The attorney for Brandon Bostian, the engineer for Amtrak Train 188, told ABC's "Nightline" his client has no memory of the deadly crash that killed at least seven people, CBS News' Kris Van Cleave reports.

"He remembers driving the train, he remembers going to that area generally, has absolutely no recollection of the incident or anything unusual," Bostian's attorney Robert Goggin said.

LinkedIn profile picture for Amtrak Engineer Brandon Bostian.

Bostian, who lives in Queens, New York, has been an Amtrak engineer since 2010. After the crash, he was treated for injuries. His lawyer told ABC News that Bostian suffered a concussion, leg injuries and a cut in his head that needed 14 staples to close.

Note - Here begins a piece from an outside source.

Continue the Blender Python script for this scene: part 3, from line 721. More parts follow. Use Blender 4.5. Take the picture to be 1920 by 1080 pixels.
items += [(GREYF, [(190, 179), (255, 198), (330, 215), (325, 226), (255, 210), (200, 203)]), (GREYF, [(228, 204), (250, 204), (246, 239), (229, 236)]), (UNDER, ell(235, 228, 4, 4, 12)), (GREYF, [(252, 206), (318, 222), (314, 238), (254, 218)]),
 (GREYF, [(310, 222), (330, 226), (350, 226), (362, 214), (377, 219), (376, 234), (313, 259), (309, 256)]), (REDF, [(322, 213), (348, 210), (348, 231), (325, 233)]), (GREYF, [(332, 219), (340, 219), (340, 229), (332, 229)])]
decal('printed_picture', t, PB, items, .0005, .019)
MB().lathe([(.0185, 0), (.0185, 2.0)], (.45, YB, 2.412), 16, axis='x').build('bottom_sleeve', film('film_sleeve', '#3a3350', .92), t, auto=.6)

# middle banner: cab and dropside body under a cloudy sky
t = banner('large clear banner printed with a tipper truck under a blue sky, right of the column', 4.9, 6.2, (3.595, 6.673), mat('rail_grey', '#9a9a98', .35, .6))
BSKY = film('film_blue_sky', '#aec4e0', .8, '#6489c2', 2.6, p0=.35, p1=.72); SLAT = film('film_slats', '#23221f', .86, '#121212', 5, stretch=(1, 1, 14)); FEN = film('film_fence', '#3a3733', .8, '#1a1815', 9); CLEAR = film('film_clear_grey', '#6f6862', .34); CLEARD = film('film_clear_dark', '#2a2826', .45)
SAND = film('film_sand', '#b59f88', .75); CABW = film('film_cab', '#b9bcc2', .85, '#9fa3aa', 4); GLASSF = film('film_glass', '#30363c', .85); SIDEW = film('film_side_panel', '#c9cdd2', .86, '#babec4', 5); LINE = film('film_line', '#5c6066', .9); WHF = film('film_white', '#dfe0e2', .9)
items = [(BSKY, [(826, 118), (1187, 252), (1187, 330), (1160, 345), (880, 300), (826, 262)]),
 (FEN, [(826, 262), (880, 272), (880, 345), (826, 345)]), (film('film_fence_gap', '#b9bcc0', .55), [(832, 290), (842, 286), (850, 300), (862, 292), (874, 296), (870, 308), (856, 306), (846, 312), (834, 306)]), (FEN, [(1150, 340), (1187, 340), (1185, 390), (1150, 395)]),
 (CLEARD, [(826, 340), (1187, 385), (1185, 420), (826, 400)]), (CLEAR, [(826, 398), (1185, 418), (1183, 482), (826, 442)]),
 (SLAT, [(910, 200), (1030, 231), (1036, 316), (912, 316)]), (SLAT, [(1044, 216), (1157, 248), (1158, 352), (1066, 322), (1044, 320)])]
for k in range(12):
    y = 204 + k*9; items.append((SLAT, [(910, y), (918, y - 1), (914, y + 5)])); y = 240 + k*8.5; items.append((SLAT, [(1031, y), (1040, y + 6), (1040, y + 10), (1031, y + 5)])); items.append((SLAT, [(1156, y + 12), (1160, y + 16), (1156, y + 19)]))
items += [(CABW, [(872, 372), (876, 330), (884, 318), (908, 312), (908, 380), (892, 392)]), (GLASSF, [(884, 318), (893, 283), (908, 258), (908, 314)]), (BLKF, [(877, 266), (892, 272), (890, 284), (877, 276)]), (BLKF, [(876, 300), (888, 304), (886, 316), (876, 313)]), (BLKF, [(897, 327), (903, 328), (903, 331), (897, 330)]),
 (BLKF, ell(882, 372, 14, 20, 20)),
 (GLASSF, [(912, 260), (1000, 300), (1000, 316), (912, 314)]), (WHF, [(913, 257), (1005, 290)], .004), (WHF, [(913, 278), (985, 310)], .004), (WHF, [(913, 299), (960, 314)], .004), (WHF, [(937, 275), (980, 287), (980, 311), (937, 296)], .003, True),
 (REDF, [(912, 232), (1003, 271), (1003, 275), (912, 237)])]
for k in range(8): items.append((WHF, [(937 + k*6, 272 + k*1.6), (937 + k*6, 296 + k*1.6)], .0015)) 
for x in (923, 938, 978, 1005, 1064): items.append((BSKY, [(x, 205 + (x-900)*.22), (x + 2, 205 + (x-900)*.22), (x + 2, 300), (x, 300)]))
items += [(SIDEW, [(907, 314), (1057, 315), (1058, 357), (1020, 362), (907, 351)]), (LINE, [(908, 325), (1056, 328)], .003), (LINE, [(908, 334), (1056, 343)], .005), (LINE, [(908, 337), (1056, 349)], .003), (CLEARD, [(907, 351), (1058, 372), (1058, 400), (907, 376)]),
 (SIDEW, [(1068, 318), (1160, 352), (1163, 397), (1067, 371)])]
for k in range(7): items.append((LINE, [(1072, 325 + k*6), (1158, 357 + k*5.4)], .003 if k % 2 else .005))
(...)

He was then taken to a police station, where he declined to make a statement before leaving with his lawyer. As of Wednesday, he had yet to speak with National Transportation Safety Board investigators.

"We've not interviewed the engineer, but I want to point out that for somebody who's been through a traumatic event, this is not at all unusual for human behavior to have the mind blank out things like that, at least for the short term," the NTSB's lead investigator, Robert Sumwalt, said.

The NTSB said the train was traveling at 106 mph where the track curves, more than double the speed limit for that section. Bostian applied the emergency brakes moments before it derailed, but it did little to slow the train down.

Philadelphia Mayor Michael Nutter said there is no reason the engineer should have been traveling that fast.

"Clearly he was reckless and irresponsible in his actions. I don't know what was going on with him, I don't know what was going on in the cab, but there's really no excuse that could be offered," Nutter said.

Sumwalt said he's "not going to agree with that at all."

"I think that's a subjective, judgmental statement," he said. "We're here right now just to find out what happened, and that's what we want to do. We want to find out what happened and why, and we're not casting any judgment because at this point right now we want to talk to this person and find out what his perspective was."

How positive train control can prevent tragedies 03:41

Surveillance video shows the train moments before it went off the tracks. The camera captured the electrical sparks from the crash.

Sumwalt said trains go over the curve at Frankford Junction many times a day and don't derail. This case was different.

"Here we got one that's doing twice the speed, and it derails," he said.

On Wednesday, rescuers expanded the search area looking for those still unaccounted for.

Crash survivor 30-year-old George Alexeiades suffered injuries to his right arm. He remembered the chaos inside the train.

"There was a girl that landed, ended up, where you put your luggage. She hit her head and ended up there, and I had to help her down," Alexeiades said. "I just still can't believe that I was on that train."

Amtrak has been in the process of installing a system that could have automatically slowed the train down if it was speeding, but it had not been applied to the set of tracks where the train derailed. The NTSB said the technology could have prevented this very type of accident.